During the July 7 to November 13 period, there were literally hundreds of political actions, demonstrations and rallies across the province of British Columbia. I photographed a few of the biggest ones in Vancouver and picked three of the most dramatic crowd moments to form a representative sampling of those events. I have also added a fourth image to the series for what I consider an Operation Solidarity related activity – the occupation of the Kerkoff construction site by construction Unions determined to defend their hard-won workers rights and jobs against the introduction of non-union and scab labour just as Expo 86 construction was getting under way. I include this in the Solidarity series because the action of the Socred government against the civil service of British Columbia in 1983 affected the outcome of the Kerkoff
occupation in 1984. The government enjoined against the blockade in the courts and upon winning an injunction, ordered the police to clear the Unions. But the police, having been the victims of the 1983 firings, refused to get involved and the Unions emerged unbroken and victorious. Union labour would be used to build Expo 86.
The panoramic photographs in this series have been widely exhibited:
Lisa Walker's video Henri Robideau: Vancouver Solidarity Era 1983 -1984
Presentation House exhibition c.1983 Part II
C.U.P.E. Local 15 commission.
grunt Gallery Eraser Street exhibition.
July 23, 1983, Giant Crowd of 50,00 people march to show their disgust for the Socred government's mass firing of 5000 teachers and government workers, elimination of the human rights code, cuts to legal aid, dismantling of rape relief centers, huge slashes to health care and education, all in the name of "restraint" but really so they can pay for the new bubble dome (a giant marshmallow in bondage) and a big glitzy Expo in 1986.
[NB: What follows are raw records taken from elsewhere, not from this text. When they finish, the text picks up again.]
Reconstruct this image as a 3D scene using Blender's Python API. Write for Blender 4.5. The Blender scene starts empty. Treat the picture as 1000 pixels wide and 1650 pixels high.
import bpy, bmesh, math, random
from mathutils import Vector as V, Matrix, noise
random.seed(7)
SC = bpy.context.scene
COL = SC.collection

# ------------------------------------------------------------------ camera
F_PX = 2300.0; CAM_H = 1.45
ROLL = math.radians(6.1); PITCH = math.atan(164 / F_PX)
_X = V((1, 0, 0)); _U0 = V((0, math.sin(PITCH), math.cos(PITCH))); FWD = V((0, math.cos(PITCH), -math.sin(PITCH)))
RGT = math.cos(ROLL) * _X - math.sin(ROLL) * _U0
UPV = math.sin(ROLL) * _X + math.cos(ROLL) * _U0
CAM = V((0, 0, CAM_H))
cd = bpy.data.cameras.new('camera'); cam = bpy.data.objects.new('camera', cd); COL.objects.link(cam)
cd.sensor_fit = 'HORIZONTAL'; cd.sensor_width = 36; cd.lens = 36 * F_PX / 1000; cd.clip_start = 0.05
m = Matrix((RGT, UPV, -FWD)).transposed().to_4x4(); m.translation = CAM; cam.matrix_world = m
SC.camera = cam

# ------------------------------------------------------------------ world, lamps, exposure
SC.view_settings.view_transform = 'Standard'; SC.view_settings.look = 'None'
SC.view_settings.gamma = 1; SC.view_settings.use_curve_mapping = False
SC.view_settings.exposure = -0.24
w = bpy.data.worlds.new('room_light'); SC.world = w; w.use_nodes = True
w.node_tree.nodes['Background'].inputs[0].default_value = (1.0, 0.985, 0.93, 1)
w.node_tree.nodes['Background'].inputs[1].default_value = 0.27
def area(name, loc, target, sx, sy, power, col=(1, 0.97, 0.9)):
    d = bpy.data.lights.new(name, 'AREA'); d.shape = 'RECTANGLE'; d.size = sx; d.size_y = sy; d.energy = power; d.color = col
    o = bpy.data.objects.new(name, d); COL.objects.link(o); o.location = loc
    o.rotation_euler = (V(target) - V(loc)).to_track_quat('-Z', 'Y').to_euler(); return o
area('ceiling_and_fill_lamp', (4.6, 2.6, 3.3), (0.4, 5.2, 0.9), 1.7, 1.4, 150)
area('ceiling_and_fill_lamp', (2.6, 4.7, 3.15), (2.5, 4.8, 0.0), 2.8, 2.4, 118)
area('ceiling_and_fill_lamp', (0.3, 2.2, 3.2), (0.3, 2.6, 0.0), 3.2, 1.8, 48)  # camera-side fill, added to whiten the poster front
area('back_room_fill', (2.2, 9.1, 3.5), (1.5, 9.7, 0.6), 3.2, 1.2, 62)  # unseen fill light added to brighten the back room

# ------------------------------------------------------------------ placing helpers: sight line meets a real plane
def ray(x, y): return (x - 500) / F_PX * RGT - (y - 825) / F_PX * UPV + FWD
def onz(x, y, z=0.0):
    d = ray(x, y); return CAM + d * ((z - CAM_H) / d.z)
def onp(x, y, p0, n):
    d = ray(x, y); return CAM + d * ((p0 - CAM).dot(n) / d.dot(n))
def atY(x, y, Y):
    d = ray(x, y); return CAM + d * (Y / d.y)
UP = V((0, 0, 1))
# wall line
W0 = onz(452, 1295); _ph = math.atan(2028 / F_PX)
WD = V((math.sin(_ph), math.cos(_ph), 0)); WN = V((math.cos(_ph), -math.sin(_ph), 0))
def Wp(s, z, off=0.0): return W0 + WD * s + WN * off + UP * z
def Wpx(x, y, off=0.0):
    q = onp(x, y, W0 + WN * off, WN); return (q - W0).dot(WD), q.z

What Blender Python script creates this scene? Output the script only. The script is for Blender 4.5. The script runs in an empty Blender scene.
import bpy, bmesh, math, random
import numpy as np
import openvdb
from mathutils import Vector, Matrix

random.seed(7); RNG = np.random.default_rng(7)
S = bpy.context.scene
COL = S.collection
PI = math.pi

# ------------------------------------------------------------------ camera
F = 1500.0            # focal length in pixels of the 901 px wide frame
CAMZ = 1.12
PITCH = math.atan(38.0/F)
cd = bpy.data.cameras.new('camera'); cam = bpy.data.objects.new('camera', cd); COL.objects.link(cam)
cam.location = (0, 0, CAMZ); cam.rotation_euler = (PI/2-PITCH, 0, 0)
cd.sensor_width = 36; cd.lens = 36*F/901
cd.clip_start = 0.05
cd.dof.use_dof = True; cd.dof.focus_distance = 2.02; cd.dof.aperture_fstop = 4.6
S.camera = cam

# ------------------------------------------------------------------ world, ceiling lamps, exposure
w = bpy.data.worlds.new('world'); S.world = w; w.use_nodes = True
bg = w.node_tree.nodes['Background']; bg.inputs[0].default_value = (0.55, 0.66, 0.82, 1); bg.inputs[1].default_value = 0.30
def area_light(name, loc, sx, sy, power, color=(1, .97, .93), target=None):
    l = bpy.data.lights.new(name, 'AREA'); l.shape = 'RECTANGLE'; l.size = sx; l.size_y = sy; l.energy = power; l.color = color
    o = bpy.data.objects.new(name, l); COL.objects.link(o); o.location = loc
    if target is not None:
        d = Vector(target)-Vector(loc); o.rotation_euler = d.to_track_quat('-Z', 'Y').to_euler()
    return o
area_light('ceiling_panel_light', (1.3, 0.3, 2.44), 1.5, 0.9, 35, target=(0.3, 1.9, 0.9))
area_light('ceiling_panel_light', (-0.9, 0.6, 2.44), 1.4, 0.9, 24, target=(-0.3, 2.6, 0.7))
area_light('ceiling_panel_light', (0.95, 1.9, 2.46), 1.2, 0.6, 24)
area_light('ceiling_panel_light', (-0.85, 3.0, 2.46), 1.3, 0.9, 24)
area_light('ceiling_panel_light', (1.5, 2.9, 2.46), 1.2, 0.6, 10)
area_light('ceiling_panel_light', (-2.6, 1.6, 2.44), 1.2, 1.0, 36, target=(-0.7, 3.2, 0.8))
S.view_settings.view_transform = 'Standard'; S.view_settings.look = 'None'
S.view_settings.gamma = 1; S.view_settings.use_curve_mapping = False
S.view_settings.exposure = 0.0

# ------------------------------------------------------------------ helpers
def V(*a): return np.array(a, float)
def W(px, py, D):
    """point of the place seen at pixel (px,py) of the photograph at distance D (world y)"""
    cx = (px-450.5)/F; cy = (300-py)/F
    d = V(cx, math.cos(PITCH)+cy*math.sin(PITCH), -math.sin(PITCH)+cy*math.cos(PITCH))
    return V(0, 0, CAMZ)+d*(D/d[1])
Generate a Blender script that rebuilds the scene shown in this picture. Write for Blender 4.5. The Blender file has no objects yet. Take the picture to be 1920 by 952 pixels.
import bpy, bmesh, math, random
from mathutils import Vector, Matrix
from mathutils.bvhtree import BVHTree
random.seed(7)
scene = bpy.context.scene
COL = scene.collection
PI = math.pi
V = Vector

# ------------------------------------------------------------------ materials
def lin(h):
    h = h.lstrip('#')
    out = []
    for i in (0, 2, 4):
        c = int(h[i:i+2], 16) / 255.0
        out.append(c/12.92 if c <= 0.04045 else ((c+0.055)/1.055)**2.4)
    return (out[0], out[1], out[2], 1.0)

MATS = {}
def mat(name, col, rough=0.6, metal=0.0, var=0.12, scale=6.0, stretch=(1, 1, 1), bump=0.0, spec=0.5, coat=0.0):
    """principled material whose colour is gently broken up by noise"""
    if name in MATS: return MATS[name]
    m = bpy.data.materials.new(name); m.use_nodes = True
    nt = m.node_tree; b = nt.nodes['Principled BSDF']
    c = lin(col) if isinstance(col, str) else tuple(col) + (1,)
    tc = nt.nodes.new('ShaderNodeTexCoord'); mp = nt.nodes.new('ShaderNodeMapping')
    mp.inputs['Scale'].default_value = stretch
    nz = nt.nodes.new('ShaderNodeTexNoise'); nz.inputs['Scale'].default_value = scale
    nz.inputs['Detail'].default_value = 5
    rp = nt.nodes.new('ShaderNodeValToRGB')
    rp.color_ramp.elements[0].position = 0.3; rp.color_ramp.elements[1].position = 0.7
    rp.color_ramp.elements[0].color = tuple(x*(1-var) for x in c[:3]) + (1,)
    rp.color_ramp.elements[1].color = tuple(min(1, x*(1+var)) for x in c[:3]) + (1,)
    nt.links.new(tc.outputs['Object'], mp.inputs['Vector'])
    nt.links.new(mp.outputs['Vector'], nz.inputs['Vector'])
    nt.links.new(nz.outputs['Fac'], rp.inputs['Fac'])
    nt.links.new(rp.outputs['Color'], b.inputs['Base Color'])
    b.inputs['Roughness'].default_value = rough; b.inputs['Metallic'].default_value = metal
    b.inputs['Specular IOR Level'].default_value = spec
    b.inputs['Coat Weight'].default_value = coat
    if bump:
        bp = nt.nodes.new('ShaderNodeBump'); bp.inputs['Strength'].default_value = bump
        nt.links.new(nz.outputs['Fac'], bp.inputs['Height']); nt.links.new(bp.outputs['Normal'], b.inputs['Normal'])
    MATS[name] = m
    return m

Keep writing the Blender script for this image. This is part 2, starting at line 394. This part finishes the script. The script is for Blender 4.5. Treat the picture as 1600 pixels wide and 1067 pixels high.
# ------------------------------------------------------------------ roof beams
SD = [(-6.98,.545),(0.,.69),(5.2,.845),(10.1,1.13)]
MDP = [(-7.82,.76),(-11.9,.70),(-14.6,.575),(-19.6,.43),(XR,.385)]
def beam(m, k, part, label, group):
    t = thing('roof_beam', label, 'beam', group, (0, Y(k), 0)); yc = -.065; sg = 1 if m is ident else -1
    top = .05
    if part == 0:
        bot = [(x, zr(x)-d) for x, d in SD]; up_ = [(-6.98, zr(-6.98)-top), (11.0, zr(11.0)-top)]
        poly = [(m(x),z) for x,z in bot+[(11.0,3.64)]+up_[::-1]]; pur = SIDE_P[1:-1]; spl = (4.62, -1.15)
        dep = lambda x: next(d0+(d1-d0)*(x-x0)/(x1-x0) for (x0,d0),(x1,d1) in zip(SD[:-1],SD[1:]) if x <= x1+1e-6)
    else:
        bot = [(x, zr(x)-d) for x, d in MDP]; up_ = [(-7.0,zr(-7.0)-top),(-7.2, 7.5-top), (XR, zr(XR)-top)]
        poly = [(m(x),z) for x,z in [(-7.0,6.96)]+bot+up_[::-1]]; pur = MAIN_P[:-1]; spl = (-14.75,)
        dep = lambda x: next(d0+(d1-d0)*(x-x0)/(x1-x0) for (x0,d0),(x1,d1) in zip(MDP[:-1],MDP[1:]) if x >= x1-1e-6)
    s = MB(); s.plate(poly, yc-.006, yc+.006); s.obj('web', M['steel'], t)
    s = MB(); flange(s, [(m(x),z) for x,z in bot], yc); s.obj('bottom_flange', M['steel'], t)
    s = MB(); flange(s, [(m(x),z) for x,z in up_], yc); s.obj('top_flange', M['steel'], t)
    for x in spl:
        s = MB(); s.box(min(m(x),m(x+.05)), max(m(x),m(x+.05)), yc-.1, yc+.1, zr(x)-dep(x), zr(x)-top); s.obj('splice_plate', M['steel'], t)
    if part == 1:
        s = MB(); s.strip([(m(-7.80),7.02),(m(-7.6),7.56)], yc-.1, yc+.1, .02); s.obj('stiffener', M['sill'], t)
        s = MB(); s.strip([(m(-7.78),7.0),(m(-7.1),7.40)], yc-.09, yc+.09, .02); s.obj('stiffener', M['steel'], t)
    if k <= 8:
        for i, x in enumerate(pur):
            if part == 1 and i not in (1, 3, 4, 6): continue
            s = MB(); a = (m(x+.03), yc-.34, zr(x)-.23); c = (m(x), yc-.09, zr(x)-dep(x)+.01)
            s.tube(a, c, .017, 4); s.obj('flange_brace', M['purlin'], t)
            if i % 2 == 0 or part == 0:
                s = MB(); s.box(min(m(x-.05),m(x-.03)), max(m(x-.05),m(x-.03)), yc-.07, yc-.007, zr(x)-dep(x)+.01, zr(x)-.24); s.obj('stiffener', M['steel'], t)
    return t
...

August 10, 1983, Giant Crowd of 30,000 unionized workers book off their jobs for the Operation Solidarity rally at Empire Stadium to protest the Socred government's firing of 5,000 public sector employees and cuts to social services. Over a two hour period each union took a turn marching around the track and when the police, firemen and bus drivers entered the stadium everybody leaped to their feet and clapped and whistled like crazy. Afterwards there were speeches.
October 12, 1983, Giant Crowd of 70,000 people (the largest mass demonstration in B.C.'s history) march a second time against the Socred's so-called "restraint". In front of the Hotel Vancouver the fluffy sweater hip capitalist flat top entrepreneur Socred convention delegates come face to face with the plaid shirt working class minority disabled single parents on welfare unemployed.
Giant Blockade by organized labour and the building trades of anti-Union contractor Kerkoff's False Creek construction site, March 12, 1984, Vancouver, B.C.